How does narrative help us process tragedy? That’s the question I’ve been asking myself all weekend, after the shooting at Sandy Hook Elementary School led me down a rabbit hole of stories about school shooting.
As details about the shooting was trickling out on Friday afternoon, I was glued to the television and online news sources trying to find more information. That’s my impulse when tragedy occurs, to just find as much credible information as I can. I have no patience for cable news speculation or “expert” interviews. I just want to know, from people who are close to the situation, what is going on. This is not unique to me, I’m sure, but I think it helps explain what I did next.
As I was getting ready for bed on Friday night, it got to a point where there wasn’t going to be anymore information available. We knew some things, but the answers to so many other things were going to have to wait until morning. I was sad and frustrated… and then had this impulse to read Columbine, journalist Dave Cullen’s definitive account of the school shooting at Columbine High School on April 20, 1999.
At the time (and truthfully, even now) it seemed strange. I figured I’d start the book, decide it wasn’t really what I needed, and move on. Instead, I read almost straight through the book, starting with about 100 pages on Friday night and finishing it up with a long morning marathon read on Saturday morning.

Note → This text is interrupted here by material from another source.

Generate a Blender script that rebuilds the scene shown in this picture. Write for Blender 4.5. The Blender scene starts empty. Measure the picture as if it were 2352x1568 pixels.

Reading a book on one school shooting in the middle of another, on some level, doesn’t make any sense. But for me, I think reading Columbine helped give me a narrative that I was looking for, even if the narrative had nothing to do with what was actually going on in the world. Cullen’s book is not an easy read — he goes into incredible detail about the day of the shooting, then simultaneously backs up and moves forward to show what led two teenage boys to attack their school and how the community responded as those affected tried to recover. But for me, I think it emerged as a difficult and necessary read at this moment.